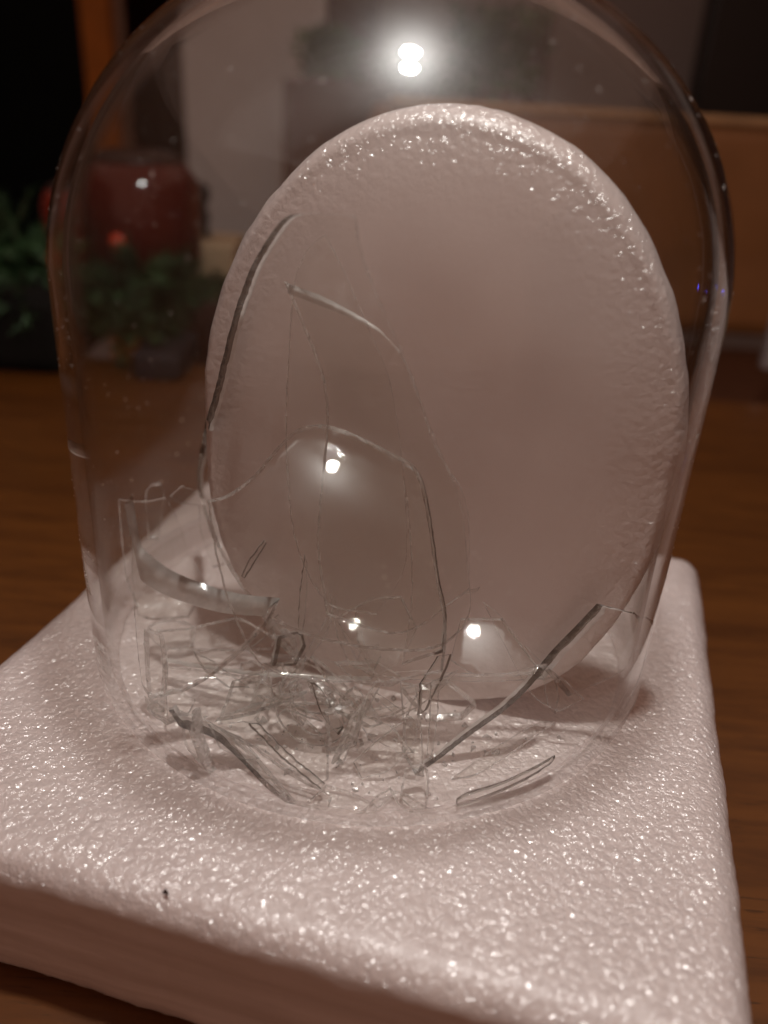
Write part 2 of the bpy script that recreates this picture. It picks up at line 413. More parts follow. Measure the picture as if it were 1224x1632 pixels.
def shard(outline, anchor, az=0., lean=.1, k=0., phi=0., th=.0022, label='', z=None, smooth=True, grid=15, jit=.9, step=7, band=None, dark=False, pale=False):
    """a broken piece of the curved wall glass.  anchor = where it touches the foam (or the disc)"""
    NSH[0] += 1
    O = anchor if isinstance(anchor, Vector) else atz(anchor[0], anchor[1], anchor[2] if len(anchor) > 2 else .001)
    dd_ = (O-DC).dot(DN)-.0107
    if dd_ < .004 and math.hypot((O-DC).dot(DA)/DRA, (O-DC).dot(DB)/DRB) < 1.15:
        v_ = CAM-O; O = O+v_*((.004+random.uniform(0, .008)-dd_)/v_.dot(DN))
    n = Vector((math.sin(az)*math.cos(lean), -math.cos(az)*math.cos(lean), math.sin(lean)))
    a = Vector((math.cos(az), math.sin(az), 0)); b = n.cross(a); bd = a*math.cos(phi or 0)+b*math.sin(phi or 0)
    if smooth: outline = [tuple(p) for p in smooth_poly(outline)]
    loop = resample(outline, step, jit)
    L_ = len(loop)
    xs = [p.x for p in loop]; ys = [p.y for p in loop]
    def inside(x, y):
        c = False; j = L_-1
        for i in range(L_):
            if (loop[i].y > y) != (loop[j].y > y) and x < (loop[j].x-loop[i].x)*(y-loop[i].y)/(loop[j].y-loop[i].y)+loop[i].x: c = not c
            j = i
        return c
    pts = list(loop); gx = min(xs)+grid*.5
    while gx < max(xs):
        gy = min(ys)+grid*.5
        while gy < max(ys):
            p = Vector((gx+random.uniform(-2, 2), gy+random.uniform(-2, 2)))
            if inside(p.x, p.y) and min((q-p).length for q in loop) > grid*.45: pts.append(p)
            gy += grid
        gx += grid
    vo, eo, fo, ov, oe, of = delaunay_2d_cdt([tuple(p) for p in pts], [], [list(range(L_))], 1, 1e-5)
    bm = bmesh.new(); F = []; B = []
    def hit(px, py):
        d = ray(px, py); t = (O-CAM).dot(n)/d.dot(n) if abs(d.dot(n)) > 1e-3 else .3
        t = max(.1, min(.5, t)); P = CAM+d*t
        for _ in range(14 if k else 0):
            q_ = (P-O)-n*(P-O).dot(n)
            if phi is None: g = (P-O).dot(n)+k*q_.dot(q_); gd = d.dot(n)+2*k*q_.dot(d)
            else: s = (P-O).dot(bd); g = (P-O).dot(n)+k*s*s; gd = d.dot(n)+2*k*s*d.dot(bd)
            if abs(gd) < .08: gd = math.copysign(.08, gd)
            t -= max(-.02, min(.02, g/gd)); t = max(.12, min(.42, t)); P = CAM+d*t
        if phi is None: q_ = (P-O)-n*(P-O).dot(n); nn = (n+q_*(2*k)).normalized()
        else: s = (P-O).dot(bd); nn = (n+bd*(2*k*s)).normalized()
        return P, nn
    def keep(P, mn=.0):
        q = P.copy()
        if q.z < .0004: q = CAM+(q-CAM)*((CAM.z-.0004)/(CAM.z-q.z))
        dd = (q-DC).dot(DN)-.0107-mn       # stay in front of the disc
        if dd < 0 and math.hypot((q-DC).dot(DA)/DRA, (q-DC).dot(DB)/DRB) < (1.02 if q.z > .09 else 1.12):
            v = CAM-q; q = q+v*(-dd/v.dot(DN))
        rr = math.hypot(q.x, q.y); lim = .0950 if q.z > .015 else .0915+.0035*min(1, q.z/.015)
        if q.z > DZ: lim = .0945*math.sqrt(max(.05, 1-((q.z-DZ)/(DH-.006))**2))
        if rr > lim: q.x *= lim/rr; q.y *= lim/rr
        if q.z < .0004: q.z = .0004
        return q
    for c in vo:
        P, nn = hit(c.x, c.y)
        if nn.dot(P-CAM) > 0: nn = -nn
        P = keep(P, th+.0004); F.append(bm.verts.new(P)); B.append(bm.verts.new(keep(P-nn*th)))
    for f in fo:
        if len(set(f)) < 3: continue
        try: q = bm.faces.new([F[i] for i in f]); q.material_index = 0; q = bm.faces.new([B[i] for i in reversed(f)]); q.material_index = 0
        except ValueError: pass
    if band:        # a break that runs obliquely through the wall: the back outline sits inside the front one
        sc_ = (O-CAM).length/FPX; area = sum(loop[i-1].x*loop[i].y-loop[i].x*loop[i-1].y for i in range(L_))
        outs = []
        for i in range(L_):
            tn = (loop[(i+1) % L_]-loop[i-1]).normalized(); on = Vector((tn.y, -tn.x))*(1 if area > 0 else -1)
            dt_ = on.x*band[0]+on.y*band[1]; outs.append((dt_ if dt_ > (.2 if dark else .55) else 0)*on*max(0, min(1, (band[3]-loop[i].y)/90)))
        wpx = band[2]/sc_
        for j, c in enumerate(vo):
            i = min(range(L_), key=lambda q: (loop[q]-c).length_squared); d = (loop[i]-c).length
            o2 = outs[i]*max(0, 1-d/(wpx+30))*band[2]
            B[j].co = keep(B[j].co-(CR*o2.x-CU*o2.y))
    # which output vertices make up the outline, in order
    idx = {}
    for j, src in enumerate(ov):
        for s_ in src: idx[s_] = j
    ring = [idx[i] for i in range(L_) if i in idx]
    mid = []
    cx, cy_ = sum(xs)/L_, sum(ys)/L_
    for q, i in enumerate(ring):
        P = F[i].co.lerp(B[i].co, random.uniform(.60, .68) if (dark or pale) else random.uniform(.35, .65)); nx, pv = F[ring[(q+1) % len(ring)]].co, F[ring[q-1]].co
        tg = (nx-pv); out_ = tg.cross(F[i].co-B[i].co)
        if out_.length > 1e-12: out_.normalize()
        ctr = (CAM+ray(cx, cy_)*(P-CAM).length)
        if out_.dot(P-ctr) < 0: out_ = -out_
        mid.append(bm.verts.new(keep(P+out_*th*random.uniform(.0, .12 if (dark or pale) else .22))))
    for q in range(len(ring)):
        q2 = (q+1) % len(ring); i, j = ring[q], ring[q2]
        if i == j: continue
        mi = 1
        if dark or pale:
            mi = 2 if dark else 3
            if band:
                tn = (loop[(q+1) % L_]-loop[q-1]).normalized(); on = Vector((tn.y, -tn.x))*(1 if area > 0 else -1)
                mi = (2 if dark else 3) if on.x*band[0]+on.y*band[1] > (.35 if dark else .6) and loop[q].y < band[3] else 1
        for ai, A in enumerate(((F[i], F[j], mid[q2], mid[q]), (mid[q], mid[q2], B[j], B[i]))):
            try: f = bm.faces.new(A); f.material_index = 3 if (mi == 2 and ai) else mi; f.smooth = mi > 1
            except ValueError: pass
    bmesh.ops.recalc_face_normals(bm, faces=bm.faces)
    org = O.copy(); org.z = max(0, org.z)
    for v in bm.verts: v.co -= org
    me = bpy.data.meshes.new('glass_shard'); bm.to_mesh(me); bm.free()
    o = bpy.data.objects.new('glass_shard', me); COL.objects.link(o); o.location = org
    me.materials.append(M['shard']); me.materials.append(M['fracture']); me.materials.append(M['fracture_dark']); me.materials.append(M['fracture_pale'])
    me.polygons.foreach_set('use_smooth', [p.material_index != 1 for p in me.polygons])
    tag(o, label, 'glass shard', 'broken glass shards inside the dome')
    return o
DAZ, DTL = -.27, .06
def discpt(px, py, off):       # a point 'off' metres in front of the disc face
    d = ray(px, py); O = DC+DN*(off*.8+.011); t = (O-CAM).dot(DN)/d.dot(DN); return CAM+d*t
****
▶ _Description of the task_
Pull out each line holding the string "that".

▶ _Written answer_
Write part 2 of the bpy script that recreates this picture. It picks up at line 413. More parts follow. Measure the picture as if it were 1224x1632 pixels.
    if band:        # a break that runs obliquely through the wall: the back outline sits inside the front one